# DATA LINES
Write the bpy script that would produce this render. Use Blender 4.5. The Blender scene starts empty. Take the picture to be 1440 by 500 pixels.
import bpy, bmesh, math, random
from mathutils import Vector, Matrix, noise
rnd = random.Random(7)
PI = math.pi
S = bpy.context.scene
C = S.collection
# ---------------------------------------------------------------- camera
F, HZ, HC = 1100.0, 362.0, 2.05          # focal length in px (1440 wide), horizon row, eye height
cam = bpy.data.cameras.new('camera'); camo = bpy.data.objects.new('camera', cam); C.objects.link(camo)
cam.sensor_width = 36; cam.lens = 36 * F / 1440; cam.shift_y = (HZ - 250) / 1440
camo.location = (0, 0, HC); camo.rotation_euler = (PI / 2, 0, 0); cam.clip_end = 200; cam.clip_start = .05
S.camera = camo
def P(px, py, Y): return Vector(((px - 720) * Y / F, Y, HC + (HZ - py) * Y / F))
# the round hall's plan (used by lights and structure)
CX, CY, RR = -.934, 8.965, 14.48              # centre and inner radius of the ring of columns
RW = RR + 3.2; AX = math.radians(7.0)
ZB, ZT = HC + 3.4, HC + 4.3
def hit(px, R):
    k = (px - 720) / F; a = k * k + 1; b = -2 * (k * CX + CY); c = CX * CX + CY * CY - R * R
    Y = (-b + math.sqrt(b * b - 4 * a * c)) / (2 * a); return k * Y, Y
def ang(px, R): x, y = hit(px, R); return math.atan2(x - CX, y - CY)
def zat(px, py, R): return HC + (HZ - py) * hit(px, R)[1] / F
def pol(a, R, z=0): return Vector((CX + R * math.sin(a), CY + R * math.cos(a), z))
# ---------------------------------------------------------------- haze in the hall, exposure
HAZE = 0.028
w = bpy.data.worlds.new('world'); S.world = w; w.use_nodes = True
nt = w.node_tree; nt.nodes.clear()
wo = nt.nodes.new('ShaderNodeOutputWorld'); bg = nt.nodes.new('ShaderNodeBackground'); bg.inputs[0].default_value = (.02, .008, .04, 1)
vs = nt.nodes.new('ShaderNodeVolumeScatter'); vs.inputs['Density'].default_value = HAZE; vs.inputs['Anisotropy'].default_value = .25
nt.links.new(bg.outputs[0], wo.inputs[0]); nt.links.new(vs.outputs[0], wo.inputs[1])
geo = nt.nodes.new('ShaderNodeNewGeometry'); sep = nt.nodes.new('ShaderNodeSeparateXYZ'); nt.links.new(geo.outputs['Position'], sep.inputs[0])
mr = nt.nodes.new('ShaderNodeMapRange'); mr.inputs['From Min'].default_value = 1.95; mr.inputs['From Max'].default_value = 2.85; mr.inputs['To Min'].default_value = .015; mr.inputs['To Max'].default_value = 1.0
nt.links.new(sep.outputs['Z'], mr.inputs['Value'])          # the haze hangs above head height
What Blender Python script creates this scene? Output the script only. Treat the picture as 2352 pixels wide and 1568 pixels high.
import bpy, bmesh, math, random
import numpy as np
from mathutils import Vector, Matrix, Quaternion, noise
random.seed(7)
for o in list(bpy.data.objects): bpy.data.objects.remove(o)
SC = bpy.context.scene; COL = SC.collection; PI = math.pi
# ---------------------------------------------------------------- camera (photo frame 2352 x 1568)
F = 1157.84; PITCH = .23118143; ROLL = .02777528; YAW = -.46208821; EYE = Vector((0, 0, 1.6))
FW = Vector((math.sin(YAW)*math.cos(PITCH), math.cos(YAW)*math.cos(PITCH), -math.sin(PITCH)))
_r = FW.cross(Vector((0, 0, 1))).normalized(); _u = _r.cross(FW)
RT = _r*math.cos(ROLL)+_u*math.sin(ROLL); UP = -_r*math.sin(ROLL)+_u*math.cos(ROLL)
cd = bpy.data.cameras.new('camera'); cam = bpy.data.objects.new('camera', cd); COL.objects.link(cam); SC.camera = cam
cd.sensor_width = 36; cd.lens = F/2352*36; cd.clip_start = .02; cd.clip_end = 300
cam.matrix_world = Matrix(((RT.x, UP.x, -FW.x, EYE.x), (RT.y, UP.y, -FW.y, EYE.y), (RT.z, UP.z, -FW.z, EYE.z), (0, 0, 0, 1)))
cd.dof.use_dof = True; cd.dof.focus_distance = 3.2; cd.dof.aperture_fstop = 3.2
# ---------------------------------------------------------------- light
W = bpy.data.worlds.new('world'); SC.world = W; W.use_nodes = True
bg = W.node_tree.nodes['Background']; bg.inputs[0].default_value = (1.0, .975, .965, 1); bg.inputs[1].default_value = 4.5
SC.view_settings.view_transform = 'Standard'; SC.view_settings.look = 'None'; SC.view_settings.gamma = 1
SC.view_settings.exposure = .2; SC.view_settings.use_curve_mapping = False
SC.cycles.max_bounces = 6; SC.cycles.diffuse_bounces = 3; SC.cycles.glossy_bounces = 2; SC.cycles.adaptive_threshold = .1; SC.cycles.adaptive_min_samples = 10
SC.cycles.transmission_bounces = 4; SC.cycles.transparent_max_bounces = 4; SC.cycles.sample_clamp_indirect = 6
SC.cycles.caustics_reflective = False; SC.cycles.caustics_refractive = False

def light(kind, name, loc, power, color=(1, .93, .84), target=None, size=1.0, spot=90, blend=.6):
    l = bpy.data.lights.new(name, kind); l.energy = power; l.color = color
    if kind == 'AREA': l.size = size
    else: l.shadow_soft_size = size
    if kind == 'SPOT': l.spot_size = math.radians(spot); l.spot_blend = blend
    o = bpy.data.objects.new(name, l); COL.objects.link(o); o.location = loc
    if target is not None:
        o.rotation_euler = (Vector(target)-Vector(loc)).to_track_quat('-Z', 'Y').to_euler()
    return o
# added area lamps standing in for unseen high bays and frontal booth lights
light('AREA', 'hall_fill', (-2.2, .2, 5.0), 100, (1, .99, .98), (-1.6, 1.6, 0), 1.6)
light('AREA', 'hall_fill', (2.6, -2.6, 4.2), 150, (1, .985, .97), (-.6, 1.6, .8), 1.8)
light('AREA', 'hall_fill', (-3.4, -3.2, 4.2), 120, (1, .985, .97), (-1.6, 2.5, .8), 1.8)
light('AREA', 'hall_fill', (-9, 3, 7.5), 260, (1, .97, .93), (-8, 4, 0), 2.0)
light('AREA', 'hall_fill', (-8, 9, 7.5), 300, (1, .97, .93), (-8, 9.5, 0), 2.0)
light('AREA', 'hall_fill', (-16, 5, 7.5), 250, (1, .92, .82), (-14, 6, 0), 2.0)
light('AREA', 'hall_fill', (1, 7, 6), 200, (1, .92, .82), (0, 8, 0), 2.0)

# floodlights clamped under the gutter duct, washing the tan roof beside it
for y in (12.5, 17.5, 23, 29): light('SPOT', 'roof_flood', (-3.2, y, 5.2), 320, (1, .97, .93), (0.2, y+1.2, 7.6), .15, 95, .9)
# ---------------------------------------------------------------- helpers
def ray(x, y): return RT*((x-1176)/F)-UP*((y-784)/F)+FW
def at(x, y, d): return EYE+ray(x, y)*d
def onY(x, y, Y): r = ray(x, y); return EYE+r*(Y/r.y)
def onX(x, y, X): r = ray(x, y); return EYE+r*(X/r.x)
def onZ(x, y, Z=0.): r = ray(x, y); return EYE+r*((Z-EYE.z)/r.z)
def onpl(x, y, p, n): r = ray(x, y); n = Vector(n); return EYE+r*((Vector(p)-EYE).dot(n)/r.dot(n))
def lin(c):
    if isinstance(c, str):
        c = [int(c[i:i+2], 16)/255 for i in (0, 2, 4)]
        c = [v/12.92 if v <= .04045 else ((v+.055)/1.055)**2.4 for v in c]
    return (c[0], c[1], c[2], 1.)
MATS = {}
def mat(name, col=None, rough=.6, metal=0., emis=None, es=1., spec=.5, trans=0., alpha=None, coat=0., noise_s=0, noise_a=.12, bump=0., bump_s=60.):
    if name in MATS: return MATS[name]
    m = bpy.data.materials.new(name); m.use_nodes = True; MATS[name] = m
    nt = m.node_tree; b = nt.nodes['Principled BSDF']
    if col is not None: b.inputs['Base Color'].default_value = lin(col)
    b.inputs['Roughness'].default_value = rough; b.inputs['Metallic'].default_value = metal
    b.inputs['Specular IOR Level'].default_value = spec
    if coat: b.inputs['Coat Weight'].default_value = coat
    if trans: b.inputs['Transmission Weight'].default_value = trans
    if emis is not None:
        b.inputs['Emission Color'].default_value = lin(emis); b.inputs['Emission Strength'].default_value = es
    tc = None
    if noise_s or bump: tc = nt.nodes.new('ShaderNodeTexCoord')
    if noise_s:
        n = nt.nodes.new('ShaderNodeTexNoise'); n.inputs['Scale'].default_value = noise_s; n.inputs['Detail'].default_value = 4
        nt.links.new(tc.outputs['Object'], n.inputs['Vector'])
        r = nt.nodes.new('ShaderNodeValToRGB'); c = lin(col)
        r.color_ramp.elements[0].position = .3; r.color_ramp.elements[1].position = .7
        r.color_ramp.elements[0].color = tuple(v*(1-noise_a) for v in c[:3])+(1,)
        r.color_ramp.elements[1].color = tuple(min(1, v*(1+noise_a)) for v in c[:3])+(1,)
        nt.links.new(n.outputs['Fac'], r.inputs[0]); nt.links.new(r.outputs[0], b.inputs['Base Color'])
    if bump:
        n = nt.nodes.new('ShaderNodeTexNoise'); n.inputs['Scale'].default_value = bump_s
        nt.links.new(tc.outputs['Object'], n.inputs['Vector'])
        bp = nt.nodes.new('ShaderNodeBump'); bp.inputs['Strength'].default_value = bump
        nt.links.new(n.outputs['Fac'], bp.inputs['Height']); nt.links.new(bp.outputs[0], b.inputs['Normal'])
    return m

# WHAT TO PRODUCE
Gather every line from the listing above in which "Blender" appears, and copy those lines.

# EXERCISE ANSWER
Write the bpy script that would produce this render. Use Blender 4.5. The Blender scene starts empty. Take the picture to be 1440 by 500 pixels.
What Blender Python script creates this scene? Output the script only. Treat the picture as 2352 pixels wide and 1568 pixels high.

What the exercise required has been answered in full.